All that was left to do was to write up the actual deployment script to be used by Travis. Based on the one provided in the above Gist, mine looked like this:

#!/bin/bash
set -ev # exit with nonzero exit code if anything fails

# clear the output directory
rm -rf out || exit 0;

# build the blog files + install pygments for highlighting support
npm install
npm run build
pip install pygments
raco frog --build

# go to the out directory and create a *new* Git repo
cd out
git init

# inside this git repo we'll pretend to be a new user
git config user.name "Travis CI"
git config user.email "<your@email.here>"

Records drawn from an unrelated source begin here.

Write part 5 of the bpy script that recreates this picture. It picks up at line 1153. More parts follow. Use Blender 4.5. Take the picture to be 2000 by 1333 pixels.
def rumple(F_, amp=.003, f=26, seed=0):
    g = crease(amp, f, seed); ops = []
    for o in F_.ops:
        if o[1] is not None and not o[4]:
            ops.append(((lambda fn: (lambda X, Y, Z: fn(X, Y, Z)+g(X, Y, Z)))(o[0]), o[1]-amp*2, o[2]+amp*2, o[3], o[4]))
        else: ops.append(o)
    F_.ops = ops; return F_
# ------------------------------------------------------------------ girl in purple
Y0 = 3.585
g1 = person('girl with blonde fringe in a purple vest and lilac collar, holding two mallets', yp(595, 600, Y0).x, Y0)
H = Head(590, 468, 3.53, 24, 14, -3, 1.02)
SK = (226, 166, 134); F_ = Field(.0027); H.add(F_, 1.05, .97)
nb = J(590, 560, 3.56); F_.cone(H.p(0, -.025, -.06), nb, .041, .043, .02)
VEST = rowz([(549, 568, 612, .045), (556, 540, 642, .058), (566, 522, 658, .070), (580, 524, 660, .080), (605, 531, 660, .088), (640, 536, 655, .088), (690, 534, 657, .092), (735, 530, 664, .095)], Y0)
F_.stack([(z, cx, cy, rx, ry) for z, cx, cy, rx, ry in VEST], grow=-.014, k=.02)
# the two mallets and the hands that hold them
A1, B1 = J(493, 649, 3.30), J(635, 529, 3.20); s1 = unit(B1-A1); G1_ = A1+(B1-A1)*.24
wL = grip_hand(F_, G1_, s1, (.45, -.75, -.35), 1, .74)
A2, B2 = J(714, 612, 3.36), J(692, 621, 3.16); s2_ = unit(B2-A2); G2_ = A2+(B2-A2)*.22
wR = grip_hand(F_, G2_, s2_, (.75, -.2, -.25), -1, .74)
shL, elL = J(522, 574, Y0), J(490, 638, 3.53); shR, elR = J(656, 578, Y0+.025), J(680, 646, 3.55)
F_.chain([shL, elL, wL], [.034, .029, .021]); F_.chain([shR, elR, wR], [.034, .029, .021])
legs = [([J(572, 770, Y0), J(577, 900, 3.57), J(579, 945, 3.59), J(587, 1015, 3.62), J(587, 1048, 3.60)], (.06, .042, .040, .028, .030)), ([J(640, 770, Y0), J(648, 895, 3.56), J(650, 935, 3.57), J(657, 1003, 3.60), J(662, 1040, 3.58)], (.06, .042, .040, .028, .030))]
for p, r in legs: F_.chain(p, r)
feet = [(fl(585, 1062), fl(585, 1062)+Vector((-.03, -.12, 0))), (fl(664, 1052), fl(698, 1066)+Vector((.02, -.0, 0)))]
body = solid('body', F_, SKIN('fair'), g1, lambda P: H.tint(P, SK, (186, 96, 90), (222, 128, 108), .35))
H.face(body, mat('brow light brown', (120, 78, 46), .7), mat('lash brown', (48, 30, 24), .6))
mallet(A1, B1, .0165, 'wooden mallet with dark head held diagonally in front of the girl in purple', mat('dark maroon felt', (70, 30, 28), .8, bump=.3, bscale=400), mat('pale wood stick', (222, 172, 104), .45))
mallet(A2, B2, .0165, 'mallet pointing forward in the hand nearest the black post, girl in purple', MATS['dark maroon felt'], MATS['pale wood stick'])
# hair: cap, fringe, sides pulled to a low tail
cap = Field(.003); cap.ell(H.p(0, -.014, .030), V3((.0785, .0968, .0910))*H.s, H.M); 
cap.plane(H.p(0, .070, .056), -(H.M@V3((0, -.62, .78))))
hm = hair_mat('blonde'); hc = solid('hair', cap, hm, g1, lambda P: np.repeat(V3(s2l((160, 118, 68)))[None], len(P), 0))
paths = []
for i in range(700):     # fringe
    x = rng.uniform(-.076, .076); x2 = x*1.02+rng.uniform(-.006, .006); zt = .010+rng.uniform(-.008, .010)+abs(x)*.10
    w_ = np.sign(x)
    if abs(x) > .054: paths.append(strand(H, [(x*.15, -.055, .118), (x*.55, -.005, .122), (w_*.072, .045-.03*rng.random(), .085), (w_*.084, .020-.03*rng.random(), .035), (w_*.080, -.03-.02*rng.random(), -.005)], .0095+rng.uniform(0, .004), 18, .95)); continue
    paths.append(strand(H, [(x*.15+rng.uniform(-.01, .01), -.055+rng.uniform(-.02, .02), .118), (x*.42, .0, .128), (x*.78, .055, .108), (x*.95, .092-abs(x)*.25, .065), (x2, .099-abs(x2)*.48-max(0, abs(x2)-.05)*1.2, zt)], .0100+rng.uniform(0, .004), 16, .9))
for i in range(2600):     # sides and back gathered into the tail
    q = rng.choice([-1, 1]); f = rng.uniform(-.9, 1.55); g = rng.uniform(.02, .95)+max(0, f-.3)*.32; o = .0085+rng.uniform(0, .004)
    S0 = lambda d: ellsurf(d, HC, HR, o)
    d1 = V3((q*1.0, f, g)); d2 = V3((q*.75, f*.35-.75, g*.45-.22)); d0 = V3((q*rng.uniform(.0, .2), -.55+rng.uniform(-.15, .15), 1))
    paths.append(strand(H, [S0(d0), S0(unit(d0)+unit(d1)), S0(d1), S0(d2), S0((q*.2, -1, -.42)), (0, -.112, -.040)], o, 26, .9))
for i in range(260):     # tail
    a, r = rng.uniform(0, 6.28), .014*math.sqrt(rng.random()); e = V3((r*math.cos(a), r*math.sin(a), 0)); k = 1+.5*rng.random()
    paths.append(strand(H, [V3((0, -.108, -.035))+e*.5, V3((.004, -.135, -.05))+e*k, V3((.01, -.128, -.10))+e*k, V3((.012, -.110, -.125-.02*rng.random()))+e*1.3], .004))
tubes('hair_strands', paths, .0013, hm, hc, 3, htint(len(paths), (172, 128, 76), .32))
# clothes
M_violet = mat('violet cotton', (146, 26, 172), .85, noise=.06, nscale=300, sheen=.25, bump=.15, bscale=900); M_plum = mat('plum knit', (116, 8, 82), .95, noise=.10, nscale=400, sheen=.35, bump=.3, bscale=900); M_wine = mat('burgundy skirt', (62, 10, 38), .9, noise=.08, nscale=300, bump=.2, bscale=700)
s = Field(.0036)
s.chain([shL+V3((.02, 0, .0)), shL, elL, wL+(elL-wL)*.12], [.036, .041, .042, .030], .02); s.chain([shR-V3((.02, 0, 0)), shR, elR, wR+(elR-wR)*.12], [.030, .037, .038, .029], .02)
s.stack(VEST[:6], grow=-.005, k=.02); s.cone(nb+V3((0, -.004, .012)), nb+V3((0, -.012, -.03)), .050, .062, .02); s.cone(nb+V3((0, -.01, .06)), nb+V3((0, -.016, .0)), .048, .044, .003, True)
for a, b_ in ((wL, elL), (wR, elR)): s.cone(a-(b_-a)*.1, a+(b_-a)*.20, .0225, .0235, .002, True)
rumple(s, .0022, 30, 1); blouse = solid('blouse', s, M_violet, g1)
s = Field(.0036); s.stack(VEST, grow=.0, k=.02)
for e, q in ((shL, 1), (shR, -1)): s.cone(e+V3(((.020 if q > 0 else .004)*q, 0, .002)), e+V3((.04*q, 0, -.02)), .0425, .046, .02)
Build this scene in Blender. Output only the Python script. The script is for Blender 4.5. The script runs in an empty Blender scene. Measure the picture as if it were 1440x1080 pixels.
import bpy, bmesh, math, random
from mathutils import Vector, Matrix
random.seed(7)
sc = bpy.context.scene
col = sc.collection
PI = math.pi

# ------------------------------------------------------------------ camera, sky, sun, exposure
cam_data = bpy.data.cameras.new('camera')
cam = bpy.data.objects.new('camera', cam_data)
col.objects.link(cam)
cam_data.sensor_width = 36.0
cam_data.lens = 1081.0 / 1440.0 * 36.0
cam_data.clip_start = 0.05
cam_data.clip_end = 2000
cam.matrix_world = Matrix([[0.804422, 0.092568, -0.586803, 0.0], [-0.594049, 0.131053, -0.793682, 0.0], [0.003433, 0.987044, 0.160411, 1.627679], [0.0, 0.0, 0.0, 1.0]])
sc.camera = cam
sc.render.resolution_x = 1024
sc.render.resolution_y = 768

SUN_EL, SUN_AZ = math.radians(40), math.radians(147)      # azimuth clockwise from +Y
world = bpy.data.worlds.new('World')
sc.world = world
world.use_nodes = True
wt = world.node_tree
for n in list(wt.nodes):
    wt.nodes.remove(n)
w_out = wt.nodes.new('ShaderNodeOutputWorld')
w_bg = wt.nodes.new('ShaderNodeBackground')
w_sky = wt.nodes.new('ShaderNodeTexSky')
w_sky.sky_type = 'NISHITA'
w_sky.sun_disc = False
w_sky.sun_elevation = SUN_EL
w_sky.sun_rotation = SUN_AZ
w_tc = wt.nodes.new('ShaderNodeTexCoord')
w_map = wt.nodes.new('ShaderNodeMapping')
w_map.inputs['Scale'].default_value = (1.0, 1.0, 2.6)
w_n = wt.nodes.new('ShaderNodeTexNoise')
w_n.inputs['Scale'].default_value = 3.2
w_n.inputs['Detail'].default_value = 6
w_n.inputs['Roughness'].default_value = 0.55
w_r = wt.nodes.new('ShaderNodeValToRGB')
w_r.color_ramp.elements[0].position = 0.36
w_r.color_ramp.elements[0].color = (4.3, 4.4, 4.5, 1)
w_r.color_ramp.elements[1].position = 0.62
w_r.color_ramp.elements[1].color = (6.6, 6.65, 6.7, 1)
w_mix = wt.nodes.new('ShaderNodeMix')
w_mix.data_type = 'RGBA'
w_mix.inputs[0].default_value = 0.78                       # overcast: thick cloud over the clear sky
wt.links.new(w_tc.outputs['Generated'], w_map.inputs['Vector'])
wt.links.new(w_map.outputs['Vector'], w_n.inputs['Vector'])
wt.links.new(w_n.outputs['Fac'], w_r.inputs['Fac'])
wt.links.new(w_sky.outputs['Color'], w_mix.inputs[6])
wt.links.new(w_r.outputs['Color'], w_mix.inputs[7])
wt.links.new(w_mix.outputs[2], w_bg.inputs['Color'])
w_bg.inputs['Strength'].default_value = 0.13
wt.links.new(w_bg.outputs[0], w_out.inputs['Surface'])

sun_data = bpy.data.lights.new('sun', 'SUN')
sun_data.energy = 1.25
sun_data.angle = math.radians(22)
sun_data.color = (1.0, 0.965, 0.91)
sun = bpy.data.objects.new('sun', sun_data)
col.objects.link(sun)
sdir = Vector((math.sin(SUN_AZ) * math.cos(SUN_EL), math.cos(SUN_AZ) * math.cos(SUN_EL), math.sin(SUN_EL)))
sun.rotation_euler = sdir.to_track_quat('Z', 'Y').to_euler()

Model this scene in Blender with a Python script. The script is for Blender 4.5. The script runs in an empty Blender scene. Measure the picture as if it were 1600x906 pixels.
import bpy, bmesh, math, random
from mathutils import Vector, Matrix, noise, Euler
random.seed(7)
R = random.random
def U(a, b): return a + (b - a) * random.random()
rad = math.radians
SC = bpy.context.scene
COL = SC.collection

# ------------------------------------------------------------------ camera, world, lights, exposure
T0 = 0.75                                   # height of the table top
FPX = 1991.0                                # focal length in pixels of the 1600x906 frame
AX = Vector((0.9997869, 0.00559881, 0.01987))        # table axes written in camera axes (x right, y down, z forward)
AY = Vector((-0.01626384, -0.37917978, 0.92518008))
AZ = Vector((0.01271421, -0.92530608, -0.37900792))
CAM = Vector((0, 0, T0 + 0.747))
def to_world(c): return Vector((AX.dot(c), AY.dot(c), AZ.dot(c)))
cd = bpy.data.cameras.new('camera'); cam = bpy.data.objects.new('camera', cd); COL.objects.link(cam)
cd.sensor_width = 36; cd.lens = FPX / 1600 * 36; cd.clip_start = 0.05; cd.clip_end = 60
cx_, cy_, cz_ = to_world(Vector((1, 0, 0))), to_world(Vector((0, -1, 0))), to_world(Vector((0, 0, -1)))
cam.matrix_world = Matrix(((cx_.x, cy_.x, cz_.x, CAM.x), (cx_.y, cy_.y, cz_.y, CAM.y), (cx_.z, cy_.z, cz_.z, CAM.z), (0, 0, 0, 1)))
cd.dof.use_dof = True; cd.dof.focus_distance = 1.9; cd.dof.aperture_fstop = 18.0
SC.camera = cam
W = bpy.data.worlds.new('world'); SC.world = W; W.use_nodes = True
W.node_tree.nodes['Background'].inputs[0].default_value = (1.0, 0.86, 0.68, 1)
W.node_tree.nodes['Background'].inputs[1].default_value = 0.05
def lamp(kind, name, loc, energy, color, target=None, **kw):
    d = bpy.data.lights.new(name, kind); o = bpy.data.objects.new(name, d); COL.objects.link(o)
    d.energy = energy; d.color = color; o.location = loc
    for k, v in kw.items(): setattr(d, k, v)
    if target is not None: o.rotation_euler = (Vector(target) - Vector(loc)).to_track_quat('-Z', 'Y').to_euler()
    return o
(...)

# The first and only commit to this new Git repo contains all the
# files present with the commit message "Deploy to GitHub Pages".
git add .
git commit -m "Deploy to GitHub Pages"

# Force push from the current repo's master branch to the remote
# repo. (All previous history on the branch will be lost, since we are
# overwriting it.) We redirect any output to /dev/null to hide any sensitive
# credential data that might otherwise be exposed.
git push --force --quiet "https://${GH_TOKEN}@${GH_REF}" master > /dev/null 2>&1

For reference, my final .travis.yml looked like this:

language: python
python:
- '3.4'

branches:
  only:
  - source

env:
  global:
  - GH_REF: 'github.com/lexi-lambda/lexi-lambda.github.io.git'
  - secure: <long secure token...>
  - RACKET_DIR: '~/racket'
  - RACKET_VERSION: '6.2'

before_install:
- git clone https://github.com/greghendershott/travis-racket.git
- cat travis-racket/install-racket.sh | bash
- export PATH="${RACKET_DIR}/bin:${PATH}"

install:
- raco pkg install --deps search-auto frog

script: bash ./deploy.sh

That’s it! Now I have a working blog that I can publish just by pushing to the source branch on GitHub.